(Short exercise) Look for the string "scene" in every line, and copy each line that has it.

(Rows)

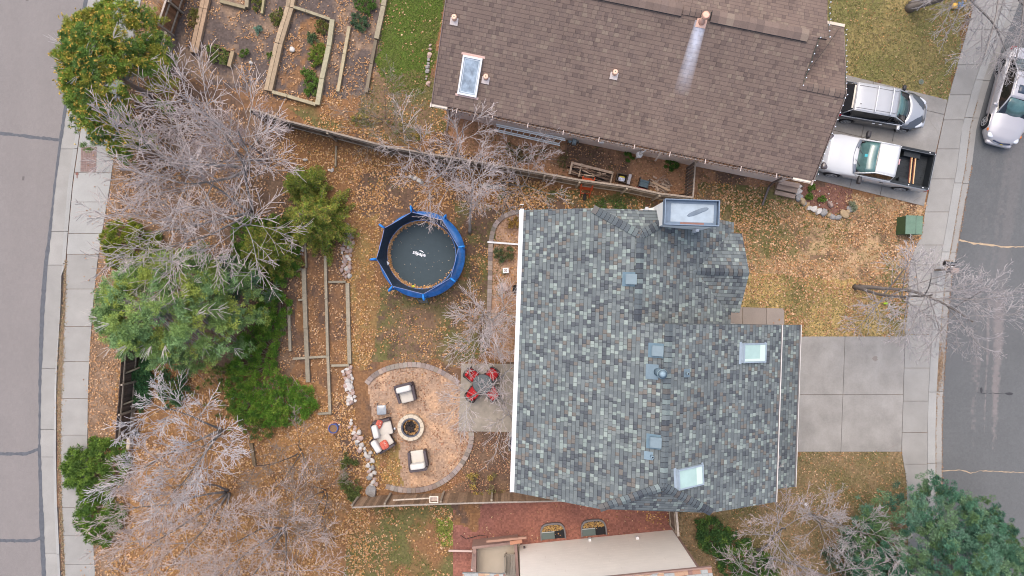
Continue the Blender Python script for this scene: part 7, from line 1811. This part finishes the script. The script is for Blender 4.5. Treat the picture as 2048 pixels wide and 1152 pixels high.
parts.append(scatter("", "", [(1440, 375), (1700, 430), (1860, 410), (1835, 560), (1820, 680), (1450, 680)], 95, .08, [(.50, .32, .19), (.55, .38, .24), (.44, .26, .14), (.60, .45, .31), (.38, .22, .12), (.48, .30, .14)], 14, nz=(.9, .30, .60)))
parts.append(scatter("", "", [(1690, 385), (1860, 410), (1845, 480), (1700, 470)], 80, .08, TANL, 15, nz=(.5, .1, .4)))
parts.append(scatter("", "", [(1620, -40), (1960, -40), (1890, 210), (1690, 150)], 14, .06, YLW + TANL, 16))
parts.append(scatter("", "", [(1860, -20), (1955, -20), (1900, 205), (1840, 190)], 40, .065, TANL + ORL, 17))
parts.append(scatter("", "", [(1340, 1010), (1560, 950), (1600, 898), (1820, 898), (1830, 1190), (1340, 1190)], 34, .065, TANL + ORL[3:5] + [(.30, .22, .11), (.24, .20, .10)], 18, nz=(.6, .3, .55)))
parts.append(scatter("", "", [(690, 1005), (905, 1005), (905, 1190), (690, 1190)], 75, .08, ORL + YLW + TANL, 19))
parts.append(scatter("", "", [(905, 1005), (1350, 1005), (1350, 1080), (905, 1100)], 7, .06, TANL, 20))
parts.append(scatter("", "", [(1255, 1005), (1350, 1005), (1350, 1050), (1290, 1040)], 60, .07, YLW, 22, nz=(.4, .4, .55)))
parts.append(scatter("", "", [(925, 865), (1035, 865), (1035, 1005), (870, 1005)], 75, .06, [(.36, .21, .14), (.42, .26, .18), (.28, .16, .11), (.48, .33, .2)], 23, nz=(.5, .25, .55)))
parts.append(scatter("", "", [(733, 770), (800, 731), (880, 744), (930, 790), (943, 865), (905, 945), (830, 981), (762, 965)], 42, .06, [(.34, .19, .13), (.42, .25, .17), (.28, .16, .11), (.36, .2, .11)], 24, nz=(.4, .32, .65)))
parts.append(scatter("", "", [(725, 870), (800, 900), (800, 980), (750, 975), (715, 880)], 90, .075, YLW, 25, nz=(.4, .2, .5)))
parts.append(scatter("", "", [(985, 430), (1045, 425), (1035, 720), (980, 720)], 30, .05, TANL, 26))
parts.append(scatter("", "", [(1598, 372), (1705, 378), (1700, 430), (1620, 412)], 60, .05, [(.22, .10, .07), (.3, .15, .1), (.16, .08, .06), (.5, .35, .2)], 27, nz=(.3, .1, .4)))
emit("fallen_leaves", "dry orange and tan leaves scattered over yards and lawns", parts, leafm)
# leaf litter blown into the kerb joint of the west pavement and the east gutter
g = np.random.default_rng(77); n = 2600; v = g.uniform(520, 1152, n); u = ci(v, WY, WSWL) - 1 + g.normal(0, 1.9, n); v2 = g.normal(740, 60, 1200); v = np.concatenate([v, v2]); u = np.concatenate([u, ci(v2, WY, WSWL) - 1 + g.normal(0, 3.5, 1200)])
p1 = leaf_quads((u - 1024) / S, (576 - v) / S, .03 + g.random(len(u)) * .02, .05, [(.30, .23, .17), (.38, .28, .19), (.24, .2, .14), (.22, .21, .12)], 78)
n = 2600; v = g.uniform(200, 1152, n); u = ci(v, EY, EEDGE) - 14 + g.normal(0, 1.3, n); v2 = g.normal(733, 22, 1300); v = np.concatenate([v, v2]); u = np.concatenate([u, ci(v2, EY, EEDGE) - 10 + g.normal(0, 3.5, 1300)])
p2 = leaf_quads((u - 1024) / S, (576 - v) / S, -.10 + g.random(len(u)) * .02, .045, [(.30, .23, .17), (.35, .28, .20), (.26, .2, .15)], 79)
n = 900; v = g.uniform(330, 1000, n); u = ci(v, EY, EEDGE) + g.normal(0, .9, n); p3 = leaf_quads((u - 1024) / S, (576 - v) / S, -.10 + g.random(n) * .01, .04, [(.30, .2, .13), (.25, .17, .12)], 80)
emit("gutter_litter", "brown leaf litter caught along the kerbs", [p1, p2, p3], leafm)
# leaves in the brown house gutter
n = 1500; xx = g.uniform(-5, 12, n); P_ = Matrix.Rotation(AB, 3, 'Z'); yy = 7.29 + g.normal(0, .035, n)
wx = xx * math.cos(AB) - yy * math.sin(AB); wy = xx * math.sin(AB) + yy * math.cos(AB)
k = (xx > -4.4) & (xx < 11.3); emit("gutter_leaves", "brown leaves lying in the eaves gutter of the brown roofed house", [leaf_quads(wx[k], wy[k], np.full(k.sum(), 3.565) + g.random(k.sum()) * .03, .055, [(.11, .062, .04), (.15, .09, .055), (.08, .05, .035)], 81)], leafm)

def grass(region, dens, ln, cols, seed, nz=None):
    g = np.random.default_rng(seed); us = [p[0] for p in region]; vs = [p[1] for p in region]; n = int((max(us) - min(us)) * (max(vs) - min(vs)) / S / S * dens)
    u = g.uniform(min(us), max(us), n); v = g.uniform(min(vs), max(vs), n); x = (u - 1024) / S; y = (576 - v) / S
    k = inpoly(u + (fnoise(x, y, .6, seed, 2) - .5) * 16, v + (fnoise(x, y, .6, seed + 1, 2) - .5) * 16, region) & ~inside_any(u, v, HOUSEPX) & ~inside_any(u, v, HARD) & (u < ci(v, ESW_Y, ESW_X) - 1)
    if nz: k &= g.random(n) < np.clip((fnoise(x, y, nz[0], seed + 5, 3) - nz[1]) / (nz[2] - nz[1]), 0, 1)
    x, y = x[k], y[k]; n = len(x); a = g.uniform(0, 2 * PI, n); L_ = ln * g.uniform(.5, 1.4, n); w = .017 * g.uniform(.6, 1.6, n)
    d = np.stack([np.cos(a) * L_ * .75, np.sin(a) * L_ * .75, L_ * .6], 1); s = np.stack([-np.sin(a) * w, np.cos(a) * w, 0 * w], 1); b = np.stack([x, y, np.zeros(n)], 1)
    V = np.stack([b - s, b + s, b + d], 1).reshape(-1, 3); F = np.arange(n * 3).reshape(-1, 3); c = np.array(cols)[g.integers(0, len(cols), n)] * g.uniform(.65, 1.35, n)[:, None] * .72
    return V, F, c
gm = mat("grass_blades", (1, 1, 1), .8, usecol=True)
GG = [(.12, .19, .025), (.09, .15, .02), (.16, .21, .035), (.20, .22, .06)]; DGs = [(.34, .27, .12), (.38, .30, .15), (.27, .22, .09), (.19, .185, .07)]; OG = [(.17, .18, .05), (.24, .21, .07), (.12, .15, .035)]
gp = [grass([(785, -40), (900, -40), (880, 60), (862, 150), (845, 190), (790, 190), (752, 130)], 480, .09, GG, 1),
      grass([(740, 150), (865, 150), (900, 215), (890, 260), (800, 285), (700, 250)], 160, .09, OG + DGs[:1], 2),
      grass([(1640, -40), (1965, -40), (1890, 210), (1690, 150)], 300, .10, DGs + OG[:1], 3),
      grass([(1340, 1010), (1560, 950), (1600, 898), (1815, 898), (1830, 1190), (1340, 1190)], 220, .10, [(.30, .225, .12), (.26, .19, .10), (.21, .19, .085), (.36, .28, .16)], 4),
      grass([(1440, 380), (1700, 425), (1855, 420), (1820, 675), (1450, 675)], 130, .09, OG + DGs[:2], 5),
      grass([(1440, 380), (1560, 390), (1700, 430), (1690, 500), (1560, 470), (1470, 450)], 240, .09, [(.12, .15, .03), (.16, .17, .04)], 6, (.7, .42, .6)),
      grass([(1480, 540), (1830, 600), (1830, 680), (1450, 680)], 170, .09, DGs, 7),
      grass([(760, 560), (1000, 420), (1030, 660), (930, 730), (745, 720)], 110, .08, OG + [(.10, .14, .03)], 8, (.8, .36, .6)),
      grass([(690, 1010), (905, 1010), (905, 1190), (690, 1190)], 130, .09, OG + GG[:2], 9, (.7, .4, .6)),
      grass([(1000, 360), (1300, 392), (1310, 425), (1000, 425)], 160, .09, [(.08, .12, .025), (.12, .14, .04)], 10, (.6, .4, .6)),
      grass([(872, 1040), (905, 1040), (905, 1095), (880, 1095)], 500, .09, [(.17, .20, .04), (.22, .23, .05)], 11),
      grass([(885, 230), (1540, 365), (1530, 400), (885, 320)], 60, .10, [(.09, .12, .03), (.14, .14, .04)], 12, (.5, .52, .68)),
      grass([(590, 280), (830, 330), (830, 400), (600, 360)], 60, .10, [(.08, .12, .03)], 13, (.5, .54, .68))]
emit("grass", "short patchy grass of the lawns, green beside the brown house and golden elsewhere", gp, gm, "grass")
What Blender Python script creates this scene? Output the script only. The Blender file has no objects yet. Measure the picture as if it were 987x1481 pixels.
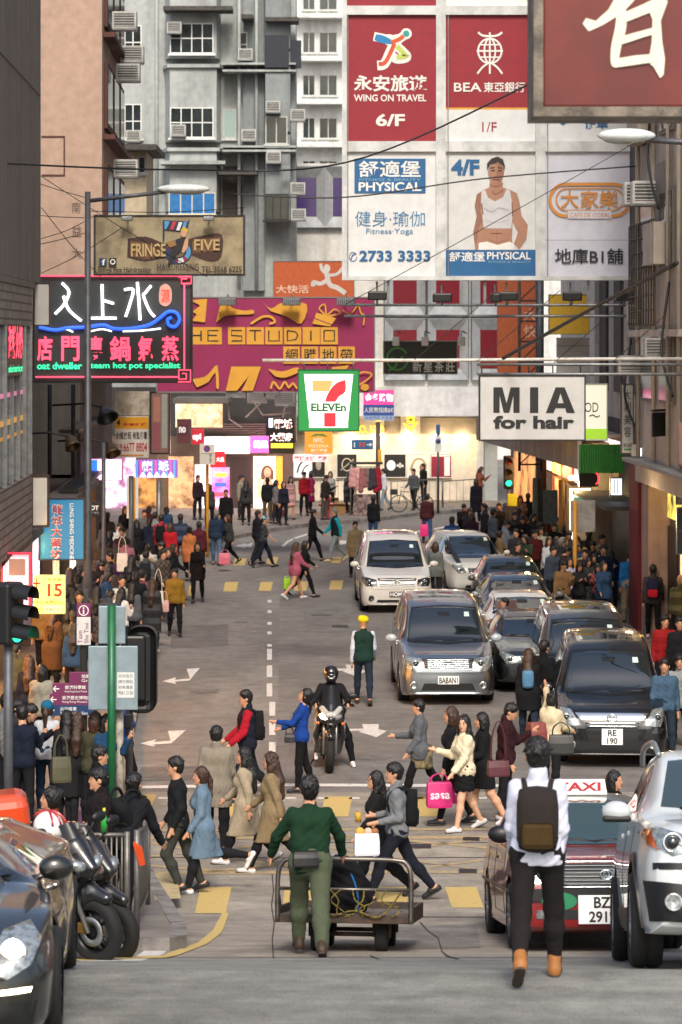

(Task answer)
Continue the Blender Python script for this scene: part 7, from line 1811. This part finishes the script. The script is for Blender 4.5. Treat the picture as 2048 pixels wide and 1152 pixels high.
What Blender Python script creates this scene? Output the script only. The Blender file has no objects yet. Measure the picture as if it were 987x1481 pixels.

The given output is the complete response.